Tony Cragg Poetica del frammento

Fino alla fine di ottobre le brillanti e monumentali sculture di Tony Cragg prendono vita nel Giardino dei Boboli di Firenze. Tra la ghiaia e le siepi del verde spazio toscano spuntano le stalagmiti di bronzo dell’artista britannico che tendono armoniosamente a toccare il cielo con forme ellittiche e intrecci colossali.
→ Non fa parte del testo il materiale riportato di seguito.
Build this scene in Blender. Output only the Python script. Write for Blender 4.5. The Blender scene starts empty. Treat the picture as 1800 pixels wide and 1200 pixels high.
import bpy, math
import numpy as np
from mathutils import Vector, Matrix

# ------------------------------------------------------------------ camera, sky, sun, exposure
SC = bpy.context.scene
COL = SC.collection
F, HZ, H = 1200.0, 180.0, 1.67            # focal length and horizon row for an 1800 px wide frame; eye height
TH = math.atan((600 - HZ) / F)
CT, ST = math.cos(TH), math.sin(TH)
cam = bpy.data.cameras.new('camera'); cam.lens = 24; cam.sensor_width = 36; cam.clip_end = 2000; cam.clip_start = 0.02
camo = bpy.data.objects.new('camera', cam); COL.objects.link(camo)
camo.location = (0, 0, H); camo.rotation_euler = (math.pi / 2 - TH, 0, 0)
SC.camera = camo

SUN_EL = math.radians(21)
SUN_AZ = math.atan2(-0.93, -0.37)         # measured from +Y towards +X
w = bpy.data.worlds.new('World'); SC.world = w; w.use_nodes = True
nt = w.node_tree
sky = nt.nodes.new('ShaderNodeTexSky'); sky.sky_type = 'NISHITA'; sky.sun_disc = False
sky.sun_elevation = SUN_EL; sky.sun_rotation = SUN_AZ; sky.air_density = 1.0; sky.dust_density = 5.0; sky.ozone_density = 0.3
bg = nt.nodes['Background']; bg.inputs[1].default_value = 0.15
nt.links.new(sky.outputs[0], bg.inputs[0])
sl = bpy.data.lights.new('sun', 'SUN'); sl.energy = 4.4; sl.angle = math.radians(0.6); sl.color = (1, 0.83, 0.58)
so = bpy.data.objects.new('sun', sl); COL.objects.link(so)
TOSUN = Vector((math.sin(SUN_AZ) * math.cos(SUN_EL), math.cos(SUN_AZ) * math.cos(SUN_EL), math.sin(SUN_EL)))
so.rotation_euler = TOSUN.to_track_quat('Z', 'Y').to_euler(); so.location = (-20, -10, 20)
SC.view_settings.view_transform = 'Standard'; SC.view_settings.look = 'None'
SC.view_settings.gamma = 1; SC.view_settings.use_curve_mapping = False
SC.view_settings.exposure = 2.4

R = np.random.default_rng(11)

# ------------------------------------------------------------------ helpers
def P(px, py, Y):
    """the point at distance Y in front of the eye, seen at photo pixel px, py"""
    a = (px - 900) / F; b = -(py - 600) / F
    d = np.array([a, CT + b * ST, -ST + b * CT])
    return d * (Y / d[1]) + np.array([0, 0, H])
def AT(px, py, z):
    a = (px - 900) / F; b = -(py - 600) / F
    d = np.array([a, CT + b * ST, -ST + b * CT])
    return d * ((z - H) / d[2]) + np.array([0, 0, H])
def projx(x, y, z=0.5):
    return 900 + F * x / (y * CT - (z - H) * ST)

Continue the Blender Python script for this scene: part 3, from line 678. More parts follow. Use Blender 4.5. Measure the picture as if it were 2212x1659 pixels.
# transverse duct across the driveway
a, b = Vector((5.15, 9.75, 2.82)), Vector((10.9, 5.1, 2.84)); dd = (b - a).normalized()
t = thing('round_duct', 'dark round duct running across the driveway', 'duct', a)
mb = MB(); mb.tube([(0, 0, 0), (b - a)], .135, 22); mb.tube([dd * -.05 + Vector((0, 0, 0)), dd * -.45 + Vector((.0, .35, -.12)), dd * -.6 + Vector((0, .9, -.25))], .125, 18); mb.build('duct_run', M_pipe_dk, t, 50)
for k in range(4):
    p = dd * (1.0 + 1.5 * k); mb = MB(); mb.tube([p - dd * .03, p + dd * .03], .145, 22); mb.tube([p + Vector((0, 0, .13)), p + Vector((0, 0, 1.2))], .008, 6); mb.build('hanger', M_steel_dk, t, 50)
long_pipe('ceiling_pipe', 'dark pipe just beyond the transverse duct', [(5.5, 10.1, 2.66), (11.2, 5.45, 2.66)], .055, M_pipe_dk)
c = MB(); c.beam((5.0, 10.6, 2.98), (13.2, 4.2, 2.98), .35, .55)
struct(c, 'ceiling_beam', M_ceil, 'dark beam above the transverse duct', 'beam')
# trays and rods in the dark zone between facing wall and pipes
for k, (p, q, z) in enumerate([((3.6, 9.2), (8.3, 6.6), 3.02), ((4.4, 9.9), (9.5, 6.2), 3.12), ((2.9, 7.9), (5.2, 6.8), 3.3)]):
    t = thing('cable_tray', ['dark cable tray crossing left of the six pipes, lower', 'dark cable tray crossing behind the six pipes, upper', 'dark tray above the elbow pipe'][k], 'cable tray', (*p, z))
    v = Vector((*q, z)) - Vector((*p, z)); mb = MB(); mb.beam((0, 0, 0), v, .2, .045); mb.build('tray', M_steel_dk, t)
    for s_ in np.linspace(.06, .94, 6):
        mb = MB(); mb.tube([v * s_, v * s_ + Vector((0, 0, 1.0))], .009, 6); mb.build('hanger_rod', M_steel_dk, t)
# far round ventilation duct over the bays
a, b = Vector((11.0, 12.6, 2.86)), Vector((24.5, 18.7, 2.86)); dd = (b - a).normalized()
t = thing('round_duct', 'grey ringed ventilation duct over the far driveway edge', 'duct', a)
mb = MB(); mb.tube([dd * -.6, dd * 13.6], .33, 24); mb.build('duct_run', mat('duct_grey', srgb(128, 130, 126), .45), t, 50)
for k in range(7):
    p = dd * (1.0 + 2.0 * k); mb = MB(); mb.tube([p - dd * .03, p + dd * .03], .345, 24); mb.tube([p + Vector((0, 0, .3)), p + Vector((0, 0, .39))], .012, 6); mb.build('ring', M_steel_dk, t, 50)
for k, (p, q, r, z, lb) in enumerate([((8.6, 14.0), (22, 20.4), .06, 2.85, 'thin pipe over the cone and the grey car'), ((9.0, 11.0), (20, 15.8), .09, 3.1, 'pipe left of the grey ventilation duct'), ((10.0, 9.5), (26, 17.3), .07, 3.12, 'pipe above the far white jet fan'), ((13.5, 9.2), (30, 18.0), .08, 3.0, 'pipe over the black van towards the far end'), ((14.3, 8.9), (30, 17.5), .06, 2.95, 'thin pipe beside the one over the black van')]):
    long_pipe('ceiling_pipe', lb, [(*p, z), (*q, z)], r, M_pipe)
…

La scultura è la grande dimenticata del dibattito sull’arte a noi contemporanea,​ infatti si parla poco e in maniera svogliata, anche perché ha pagato il maggior prezzo all’eresia delle avanguardie storiche e al concettualismo​ degli anni Sessanta e Settanta che l’hanno confinata nel greto asciutto dell’artigianato,​con poca propensione ad accoglierla nel mutante mondo della virtualità e della dialettica tra luci e ombre, tanto che negli ultimi​tempi la sua stessa nomenclatura è cambiata, dismettendo il nome originario di scultura, che connota una certa oggettualità definita, irreversibile, in pietra, bronzo, marmo, acciaio, terracotta, legno, per assumere quello di installazione, che​ connota una oggettualità incerta, indefinita, reversibile che può avere elementi di pietra, bronzo, marmo, acciaio, terracotta, legno, ma aggiungervi altri precari elementi plastici, cartacei, non in grado​di resistere nel tempo e non compatibili con agenti  atmosferici esterni.   Nelle opere di Tony Cragg, oltre a questa fondamentale lezione teorica sulla scultura, alla sua complementarietà architettonica, in grado di recitarne un ruolo rafforzativo e simbolico, la scultura s’è affiancata all’installazione, più collaterale alla scenografia, alla teatralità di una​architettura cangiante e temporanea. Per Cragg la via dell’installazione è quella​di una specularità dialettica all’interior design, alla sua limpidezza di materiali compositivi e al suo​rigore costruttivo, con una composizione di materiali volutamente poveri e spesso manovrati  da una  artisticità dadaista e beffarda.

Tra i più significativi artisti viventi al mondo, lavora su assonanze e dissonanze, su pieni e su vuoti, su continuità formali e brusche segmentazioni, in modo da scongiurare la monotonia, che​costituisce il rischio maggiore nella traiettoria espressiva di un artista. Un esercizio di stile unico, perché ogni opera è un unicum, per quanto parte di una tematica, in ognuna di esse si condensa la duplice attrazione dell’artista per la materia e​ per la sua cancellazione.

Tony Cragg, Eike Dieter Schmidt, Cristian Contini e Fulvio Granocchia

Quella di Tony Cragg è, piuttosto, una strutturazione del sapere per forme ed oggetti, in un senso simbolico, ancora in grado di analizzare e fondere gli elementi di una complessità che non lo rendono sgomento e pauroso, ma piuttosto affinano la sua qualità artistica, che non cessa di attrarre il collezionismo, che non può fare a meno della sua presenza.